Senza comunità difficilmente si potrebbe costruire una rete di solidarietà. Si costruirebbero reti di consumo, si potrebbe fungere da intermediari economici; ma per la solidarietà, per l’accoglienza, per la dimensione del cambiamento e della responsabilità degli altri, la rete comunitaria è fondamentale: senza questa si metterebbero in piedi delle reti commerciali, sicuramente efficientissime, ma con una finalità ben diversa e lontana da quella posta prima.

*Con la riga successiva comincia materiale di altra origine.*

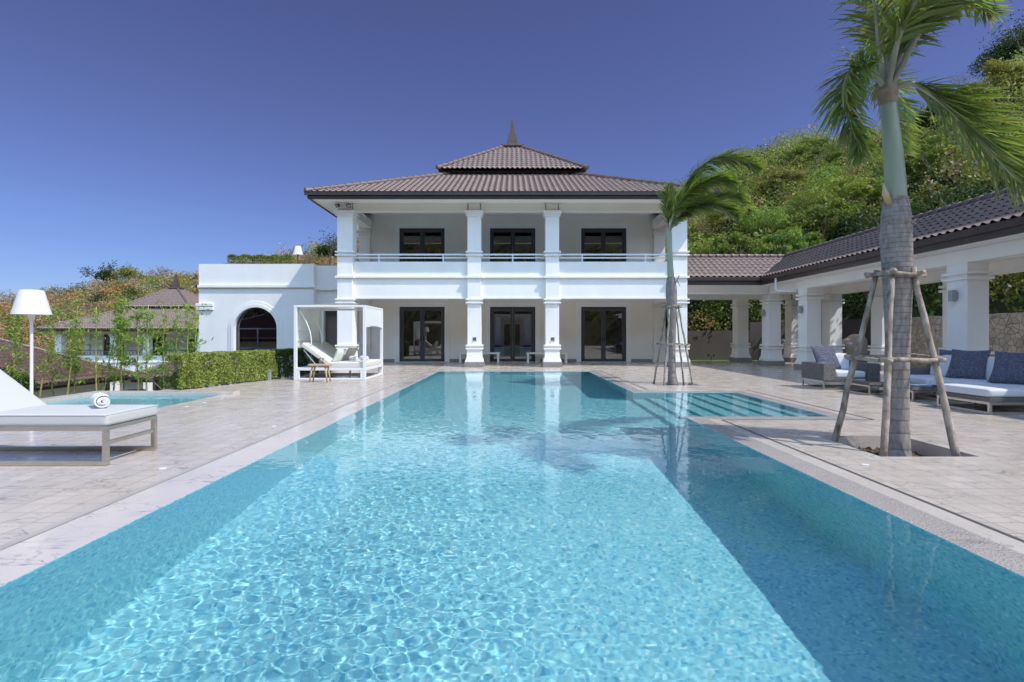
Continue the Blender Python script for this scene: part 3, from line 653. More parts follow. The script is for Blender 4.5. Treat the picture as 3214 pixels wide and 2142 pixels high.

Tutti abbiamo la responsabilità personale di fronte alla realtà, ma esiste anche un’altra responsabilità, che è quella sociale, di integrazione, che necessita di un supporto e di un contesto tale da permettere alle persone, in particolare a quelle più sole e più deboli, di essere accompagnate e sostenute, per non rimanere tagliate fuori.

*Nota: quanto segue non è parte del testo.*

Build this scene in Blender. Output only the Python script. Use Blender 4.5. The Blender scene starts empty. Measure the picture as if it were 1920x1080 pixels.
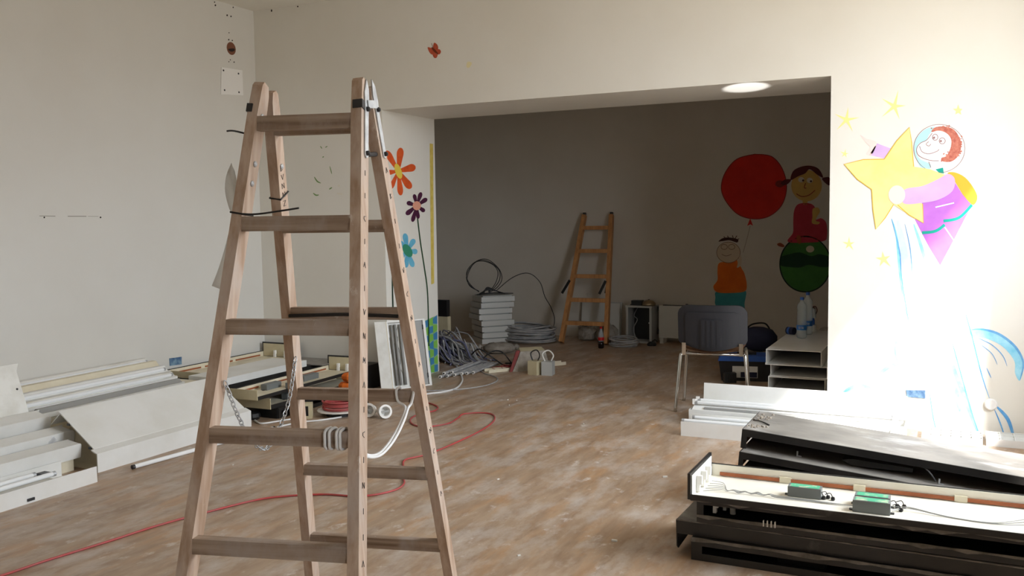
import bpy, bmesh, math, random
from mathutils import Vector, Matrix, Euler

random.seed(7)
S = bpy.context.scene
COL = S.collection
PI = math.pi
R = math.radians

# ------------------------------------------------------------------ camera, sky, sun, exposure
EYE = Vector((0.0, 0.0, 1.42))
YAW, PITCH, ROLL, FPX = R(25.834), R(4.3717), R(-0.7937), 1715.2
_f = Vector((-math.sin(YAW) * math.cos(PITCH), math.cos(YAW) * math.cos(PITCH), -math.sin(PITCH)))
_r0 = Vector((math.cos(YAW), math.sin(YAW), 0))
_u0 = _r0.cross(_f)
_r = _r0 * math.cos(ROLL) + _u0 * math.sin(ROLL)
_u = -_r0 * math.sin(ROLL) + _u0 * math.cos(ROLL)
cam = bpy.data.objects.new('camera', bpy.data.cameras.new('camera'))
COL.objects.link(cam)
m = Matrix((_r, _u, -_f)).transposed().to_4x4()
m.translation = EYE
cam.matrix_world = m
cam.data.sensor_width = 36.0
cam.data.lens = FPX / 1920 * 36.0
cam.data.clip_start = 0.05
S.camera = cam

S.view_settings.view_transform = 'Standard'
S.view_settings.look = 'None'
S.view_settings.gamma = 1.0
S.view_settings.use_curve_mapping = False
S.view_settings.exposure = 0.0
try:
    S.cycles.use_denoising = True
    S.cycles.max_bounces = 10
    S.cycles.diffuse_bounces = 6
    S.cycles.sample_clamp_indirect = 6.0
    S.cycles.caustics_reflective = False
    S.cycles.caustics_refractive = False
except Exception:
    pass

SKY = 16.2
SUN = 12.0
SUN_DIR = Vector((-1.0, 1.05, -1.3)).normalized()      # the way the sunlight travels
w = bpy.data.worlds.new('sky'); S.world = w; w.use_nodes = True
nt = w.node_tree; nt.nodes.clear()
wo = nt.nodes.new('ShaderNodeOutputWorld'); bg = nt.nodes.new('ShaderNodeBackground')
tc = nt.nodes.new('ShaderNodeTexCoord'); sx = nt.nodes.new('ShaderNodeSeparateXYZ')
cr = nt.nodes.new('ShaderNodeValToRGB')
cr.color_ramp.elements[0].position = 0.47; cr.color_ramp.elements[0].color = (0.42, 0.40, 0.36, 1)
cr.color_ramp.elements[1].position = 0.53; cr.color_ramp.elements[1].color = (0.86, 0.93, 1.0, 1)
mr = nt.nodes.new('ShaderNodeMapRange'); mr.inputs[1].default_value = -1; mr.inputs[2].default_value = 1
nt.links.new(tc.outputs['Generated'], sx.inputs[0]); nt.links.new(sx.outputs[2], mr.inputs[0])
nt.links.new(mr.outputs[0], cr.inputs[0]); nt.links.new(cr.outputs[0], bg.inputs[0])
bg.inputs[1].default_value = SKY
nt.links.new(bg.outputs[0], wo.inputs[0])

sl = bpy.data.lights.new('sun', 'SUN'); sl.energy = SUN; sl.angle = R(3.0); sl.color = (1.0, 0.97, 0.93)
so = bpy.data.objects.new('sun', sl); COL.objects.link(so)
so.rotation_euler = SUN_DIR.to_track_quat('-Z', 'Y').to_euler(); so.location = (4, 0, 5)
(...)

Oggi la comunità può vivere solo se vive in una dimensione di rete, di incroci, di esperienze che s’incontrano. Un progetto educativo, attraverso le reti relazionali, deve farsi carico della persona, offrire elementi e strumenti a tutti per affrontare le situazione, avere la possibilità di riscattarsi socialmente e culturalmente.
Il progetto educativo, però, va costruito attraverso la responsabilità di tutti, sulla base dei bisogni, dei luoghi in cui si opera, attraverso spazi di riflessione che partano da una inculturazione. «Nessuno libera nessuno» – diceva il pedagogista brasiliano Paulo Freire – proprio per dire che non esiste nessuno che abbia in mano la risposta esatta, che venga da fuori a liberare ed educare l’altro come un eroe, ma al mondo si ci si libera insieme, insieme si traccia la strada da percorrere, nella libertà, nel rispetto e nel sostegno reciproco.
Oggi più di ieri c’è bisogno di creare spazi di confronto, di elaborazione sempre più condivise, sempre più comuni, per offrire a tutti, a partire da chi fa più fatica e da chi è più lontano, la possibilità di scoprire la propria dignità di uomo-donna lavoratore, studente.
«Le nuove generazioni hanno in mano la possibilità di percorrere strade inedite e inesplorate, se trovano chi sa indicare loro il senso pieno dell’affetto e dell’amore nell’uscire da sé, nel farsi dono, nella gratuità» (D. Mario Operti).